Required task> Starting at the top of the listing, extract every line up to and including the one with "COL = scene.collection". Pictures stay out of the copy.

Provided data>

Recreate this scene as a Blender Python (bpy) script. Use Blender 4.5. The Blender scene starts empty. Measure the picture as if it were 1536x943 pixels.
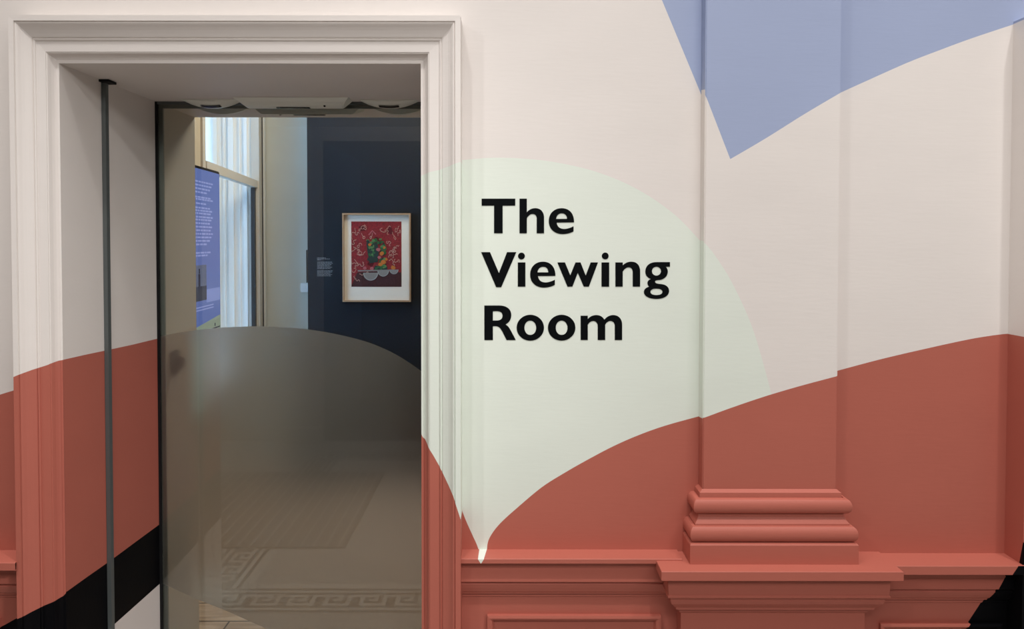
import bpy, bmesh, math, random
from mathutils import Vector, Matrix

random.seed(4)
scene = bpy.context.scene
COL = scene.collection

# ------------------------------------------------------------------ camera
IW, IH = 1536.0, 943.0
FPX = 1109.0                       # focal length in pixels (26 mm equivalent)
D = 2.054                          # distance from lens to the painted wall
EYE = 1.65
PPX, PPY = 759.0, 388.7
PITCH = math.radians(1.38)
ROLL = math.radians(0.06)
CAM = Vector((0.0, -D, EYE))
ROT = (Matrix.Rotation(math.radians(90) - PITCH, 4, 'X') @ Matrix.Rotation(ROLL, 4, 'Z'))
cam_data = bpy.data.cameras.new('camera')
cam = bpy.data.objects.new('camera', cam_data)
COL.objects.link(cam)
cam.matrix_world = Matrix.Translation(CAM) @ ROT
cam_data.sensor_width = 36.0
cam_data.lens = 36.0 * FPX / IW
cam_data.shift_x = (IW / 2 - PPX) / IW
cam_data.shift_y = (PPY - IH / 2) / IW
cam_data.clip_start = 0.02
scene.camera = cam
R3 = ROT.to_3x3()

def ray(px, py):
    return (R3 @ Vector(((px - PPX) / FPX, -(py - PPY) / FPX, -1.0))).normalized()

def onY(px, py, Y):                # measured point on a plane parallel to the wall
    d = ray(px, py)
    t = (Y - CAM.y) / d.y
    return CAM + d * t

def onX(px, py, X):
    d = ray(px, py)
    t = (X - CAM.x) / d.x
    return CAM + d * t

def XZ(px, py, p=0.0):             # (X, Z) on a face that stands p in front of the wall
    v = onY(px, py, -p)
    return (v.x, v.z)

def ZY(py, p, px=775):
    return onY(px, py, -p).z

def XY_(px, p, py=500):
    return onY(px, py, -p).x

# ------------------------------------------------------------------ materials
def srgb(r, g, b):
    def f(c):
        c /= 255.0
        return c / 12.92 if c <= 0.04045 else ((c + 0.055) / 1.055) ** 2.4
    return (f(r), f(g), f(b), 1.0)

MATS = {}
def new_mat(name):
    m = bpy.data.materials.new(name)
    m.use_nodes = True
    MATS[name] = m
    nt = m.node_tree
    b = nt.nodes.get('Principled BSDF')
    return m, nt, b

def paint(name, col, rough=0.55, var=0.04, bump=0.12, scale=9.0, spec=0.35, brush=True):
    m, nt, b = new_mat(name)
    b.inputs['Roughness'].default_value = rough
    b.inputs['Specular IOR Level'].default_value = spec
    tc = nt.nodes.new('ShaderNodeTexCoord')
    mp = nt.nodes.new('ShaderNodeMapping')
    mp.inputs['Scale'].default_value = (1.0, 1.0, 2.4) if brush else (1, 1, 1)
    nt.links.new(tc.outputs['Object'], mp.inputs['Vector'])
    n1 = nt.nodes.new('ShaderNodeTexNoise')
    n1.inputs['Scale'].default_value = scale * 0.35
    n1.inputs['Detail'].default_value = 4
    nt.links.new(mp.outputs['Vector'], n1.inputs['Vector'])
    mix = nt.nodes.new('ShaderNodeMix'); mix.data_type = 'RGBA'
    c = list(col)
    mix.inputs['A'].default_value = [max(0, x * (1 - var)) for x in c[:3]] + [1]
    mix.inputs['B'].default_value = [min(1, x * (1 + var)) for x in c[:3]] + [1]
    nt.links.new(n1.outputs['Fac'], mix.inputs['Factor'])
    nt.links.new(mix.outputs['Result'], b.inputs['Base Color'])
    if bump > 0:
        n2 = nt.nodes.new('ShaderNodeTexNoise')
        n2.inputs['Scale'].default_value = scale * 9
        n2.inputs['Detail'].default_value = 3
        mp2 = nt.nodes.new('ShaderNodeMapping')
        mp2.inputs['Scale'].default_value = (0.25, 1.0, 1.6) if brush else (1, 1, 1)
        nt.links.new(tc.outputs['Object'], mp2.inputs['Vector'])
        nt.links.new(mp2.outputs['Vector'], n2.inputs['Vector'])
        bp = nt.nodes.new('ShaderNodeBump')
        bp.inputs['Strength'].default_value = bump
        bp.inputs['Distance'].default_value = 0.002
        nt.links.new(n2.outputs['Fac'], bp.inputs['Height'])
        nt.links.new(bp.outputs['Normal'], b.inputs['Normal'])
    return m

def plain(name, col, rough=0.5, metal=0.0, spec=0.5, emit=0.0):
    m, nt, b = new_mat(name)
    b.inputs['Base Color'].default_value = col
    b.inputs['Roughness'].default_value = rough
    b.inputs['Metallic'].default_value = metal
    b.inputs['Specular IOR Level'].default_value = spec
    if emit:
        b.inputs['Emission Color'].default_value = col
        b.inputs['Emission Strength'].default_value = emit
    return m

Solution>
Recreate this scene as a Blender Python (bpy) script. Use Blender 4.5. The Blender scene starts empty. Measure the picture as if it were 1536x943 pixels.
import bpy, bmesh, math, random
from mathutils import Vector, Matrix

random.seed(4)
scene = bpy.context.scene
COL = scene.collection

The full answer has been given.